What this task involves – Set down exactly, please, each line from the one containing "Write part 2" through the one containing "sheet('road', -120, 130, 2, 150, 0.0, M['road'])", both lines included, and no other line.

Records to use –
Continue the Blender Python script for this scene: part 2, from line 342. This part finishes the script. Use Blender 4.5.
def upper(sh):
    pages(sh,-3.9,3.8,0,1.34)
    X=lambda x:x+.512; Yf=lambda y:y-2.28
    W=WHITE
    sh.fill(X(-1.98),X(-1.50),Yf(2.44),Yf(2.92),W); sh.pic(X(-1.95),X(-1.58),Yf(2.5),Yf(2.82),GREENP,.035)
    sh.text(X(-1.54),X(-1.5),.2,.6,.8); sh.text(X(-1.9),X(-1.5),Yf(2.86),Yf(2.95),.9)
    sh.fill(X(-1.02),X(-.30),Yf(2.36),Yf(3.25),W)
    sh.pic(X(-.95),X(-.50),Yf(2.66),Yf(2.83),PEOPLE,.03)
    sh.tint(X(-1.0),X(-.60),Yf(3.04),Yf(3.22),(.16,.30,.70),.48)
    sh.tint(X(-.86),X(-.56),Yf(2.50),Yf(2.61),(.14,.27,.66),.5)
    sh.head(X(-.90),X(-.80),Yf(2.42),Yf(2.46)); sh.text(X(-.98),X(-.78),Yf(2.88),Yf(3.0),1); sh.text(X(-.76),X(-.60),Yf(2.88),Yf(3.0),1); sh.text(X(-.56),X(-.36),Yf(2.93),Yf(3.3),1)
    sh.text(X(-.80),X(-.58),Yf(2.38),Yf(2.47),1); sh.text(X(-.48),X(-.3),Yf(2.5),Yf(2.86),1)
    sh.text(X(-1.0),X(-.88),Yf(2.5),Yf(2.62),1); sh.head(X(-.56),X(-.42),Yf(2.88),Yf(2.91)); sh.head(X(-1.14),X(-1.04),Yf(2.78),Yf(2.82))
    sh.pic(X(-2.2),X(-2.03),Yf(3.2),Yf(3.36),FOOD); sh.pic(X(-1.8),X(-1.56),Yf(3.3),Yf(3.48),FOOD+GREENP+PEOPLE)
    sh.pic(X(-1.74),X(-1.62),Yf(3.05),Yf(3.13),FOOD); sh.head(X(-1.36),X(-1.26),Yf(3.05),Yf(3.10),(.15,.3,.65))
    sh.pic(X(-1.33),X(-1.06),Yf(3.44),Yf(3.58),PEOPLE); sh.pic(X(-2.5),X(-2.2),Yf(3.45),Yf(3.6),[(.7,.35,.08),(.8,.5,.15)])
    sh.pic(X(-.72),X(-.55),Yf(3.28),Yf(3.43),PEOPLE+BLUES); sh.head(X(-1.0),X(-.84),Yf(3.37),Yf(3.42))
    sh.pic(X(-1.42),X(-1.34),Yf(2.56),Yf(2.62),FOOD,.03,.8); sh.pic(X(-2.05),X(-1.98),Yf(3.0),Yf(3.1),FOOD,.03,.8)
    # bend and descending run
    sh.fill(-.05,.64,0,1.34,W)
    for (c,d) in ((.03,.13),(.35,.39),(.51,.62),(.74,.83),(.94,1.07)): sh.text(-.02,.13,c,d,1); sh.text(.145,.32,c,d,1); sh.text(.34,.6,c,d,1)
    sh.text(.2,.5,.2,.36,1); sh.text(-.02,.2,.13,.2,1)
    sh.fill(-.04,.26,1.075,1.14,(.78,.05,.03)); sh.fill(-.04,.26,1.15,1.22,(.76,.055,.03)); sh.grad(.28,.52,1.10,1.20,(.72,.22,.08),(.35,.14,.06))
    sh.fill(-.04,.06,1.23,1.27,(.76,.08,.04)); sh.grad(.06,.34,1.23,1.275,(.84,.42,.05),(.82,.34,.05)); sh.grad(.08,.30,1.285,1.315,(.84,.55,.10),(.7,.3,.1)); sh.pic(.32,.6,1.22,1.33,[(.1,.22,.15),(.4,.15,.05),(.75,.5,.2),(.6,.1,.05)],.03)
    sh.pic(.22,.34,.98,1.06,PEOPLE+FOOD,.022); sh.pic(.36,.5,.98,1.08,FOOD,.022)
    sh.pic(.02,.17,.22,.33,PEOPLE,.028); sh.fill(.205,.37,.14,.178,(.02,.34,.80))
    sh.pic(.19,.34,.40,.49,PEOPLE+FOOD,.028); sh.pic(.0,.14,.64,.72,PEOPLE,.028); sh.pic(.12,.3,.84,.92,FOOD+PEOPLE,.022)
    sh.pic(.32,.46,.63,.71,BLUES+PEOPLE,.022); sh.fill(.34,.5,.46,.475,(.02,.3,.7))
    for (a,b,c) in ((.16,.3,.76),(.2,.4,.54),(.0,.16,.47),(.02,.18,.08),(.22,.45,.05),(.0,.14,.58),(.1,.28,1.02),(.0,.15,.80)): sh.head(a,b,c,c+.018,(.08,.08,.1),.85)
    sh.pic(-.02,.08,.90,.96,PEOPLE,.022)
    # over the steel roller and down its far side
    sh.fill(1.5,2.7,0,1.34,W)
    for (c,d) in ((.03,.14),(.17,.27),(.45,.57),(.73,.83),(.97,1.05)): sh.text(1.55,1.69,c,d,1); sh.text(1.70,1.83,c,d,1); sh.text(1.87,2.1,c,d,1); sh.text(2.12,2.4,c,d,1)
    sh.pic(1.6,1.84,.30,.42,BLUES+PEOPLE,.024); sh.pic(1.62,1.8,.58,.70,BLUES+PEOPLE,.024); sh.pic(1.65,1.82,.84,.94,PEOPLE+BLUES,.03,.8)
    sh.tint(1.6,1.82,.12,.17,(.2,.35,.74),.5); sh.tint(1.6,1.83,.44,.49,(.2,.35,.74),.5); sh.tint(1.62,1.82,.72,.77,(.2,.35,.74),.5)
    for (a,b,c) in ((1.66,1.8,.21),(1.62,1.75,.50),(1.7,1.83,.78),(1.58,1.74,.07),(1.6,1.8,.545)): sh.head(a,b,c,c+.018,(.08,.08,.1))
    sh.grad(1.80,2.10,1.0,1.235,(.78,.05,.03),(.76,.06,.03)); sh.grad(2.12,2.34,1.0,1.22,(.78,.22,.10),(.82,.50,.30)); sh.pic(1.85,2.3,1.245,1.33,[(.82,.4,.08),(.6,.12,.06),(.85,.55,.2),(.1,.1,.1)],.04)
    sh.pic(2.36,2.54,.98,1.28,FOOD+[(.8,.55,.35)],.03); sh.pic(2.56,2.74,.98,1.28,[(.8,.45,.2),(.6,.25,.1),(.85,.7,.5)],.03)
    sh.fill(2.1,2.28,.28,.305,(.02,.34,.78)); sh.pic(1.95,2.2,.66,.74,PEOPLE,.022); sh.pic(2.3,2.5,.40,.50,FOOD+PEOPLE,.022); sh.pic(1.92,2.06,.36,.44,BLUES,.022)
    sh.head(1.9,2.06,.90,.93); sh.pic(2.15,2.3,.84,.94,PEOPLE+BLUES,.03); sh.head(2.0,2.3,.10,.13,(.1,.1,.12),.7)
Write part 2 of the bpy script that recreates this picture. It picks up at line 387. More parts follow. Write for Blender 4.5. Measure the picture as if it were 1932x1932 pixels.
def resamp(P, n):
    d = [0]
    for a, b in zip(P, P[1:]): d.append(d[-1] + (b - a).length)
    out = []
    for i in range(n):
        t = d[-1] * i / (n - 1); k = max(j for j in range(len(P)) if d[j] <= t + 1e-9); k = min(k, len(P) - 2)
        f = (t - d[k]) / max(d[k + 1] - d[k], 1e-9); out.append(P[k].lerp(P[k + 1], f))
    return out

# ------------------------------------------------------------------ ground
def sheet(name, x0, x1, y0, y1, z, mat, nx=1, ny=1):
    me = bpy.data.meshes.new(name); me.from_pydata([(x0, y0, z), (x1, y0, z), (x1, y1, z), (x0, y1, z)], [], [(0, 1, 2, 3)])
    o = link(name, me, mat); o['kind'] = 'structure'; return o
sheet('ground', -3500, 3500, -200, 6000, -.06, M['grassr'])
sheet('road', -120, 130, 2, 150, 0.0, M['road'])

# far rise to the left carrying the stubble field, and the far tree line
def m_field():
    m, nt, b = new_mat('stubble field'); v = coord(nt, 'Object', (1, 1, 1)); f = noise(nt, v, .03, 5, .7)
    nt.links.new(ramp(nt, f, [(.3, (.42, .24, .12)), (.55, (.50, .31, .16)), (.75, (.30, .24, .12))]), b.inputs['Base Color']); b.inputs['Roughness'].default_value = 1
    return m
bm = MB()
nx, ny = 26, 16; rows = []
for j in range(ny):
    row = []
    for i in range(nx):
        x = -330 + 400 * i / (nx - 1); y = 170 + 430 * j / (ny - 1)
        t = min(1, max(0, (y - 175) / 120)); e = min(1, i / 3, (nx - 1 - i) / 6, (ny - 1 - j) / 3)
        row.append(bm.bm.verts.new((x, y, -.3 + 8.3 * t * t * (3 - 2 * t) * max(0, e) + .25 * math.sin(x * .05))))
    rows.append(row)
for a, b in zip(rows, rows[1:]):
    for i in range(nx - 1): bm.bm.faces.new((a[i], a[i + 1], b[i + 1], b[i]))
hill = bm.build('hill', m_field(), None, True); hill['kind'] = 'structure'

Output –
Write part 2 of the bpy script that recreates this picture. It picks up at line 387. More parts follow. Write for Blender 4.5. Measure the picture as if it were 1932x1932 pixels.
def resamp(P, n):
    d = [0]
    for a, b in zip(P, P[1:]): d.append(d[-1] + (b - a).length)
    out = []
    for i in range(n):
        t = d[-1] * i / (n - 1); k = max(j for j in range(len(P)) if d[j] <= t + 1e-9); k = min(k, len(P) - 2)
        f = (t - d[k]) / max(d[k + 1] - d[k], 1e-9); out.append(P[k].lerp(P[k + 1], f))
    return out

# ------------------------------------------------------------------ ground
def sheet(name, x0, x1, y0, y1, z, mat, nx=1, ny=1):
    me = bpy.data.meshes.new(name); me.from_pydata([(x0, y0, z), (x1, y0, z), (x1, y1, z), (x0, y1, z)], [], [(0, 1, 2, 3)])
    o = link(name, me, mat); o['kind'] = 'structure'; return o
sheet('ground', -3500, 3500, -200, 6000, -.06, M['grassr'])
sheet('road', -120, 130, 2, 150, 0.0, M['road'])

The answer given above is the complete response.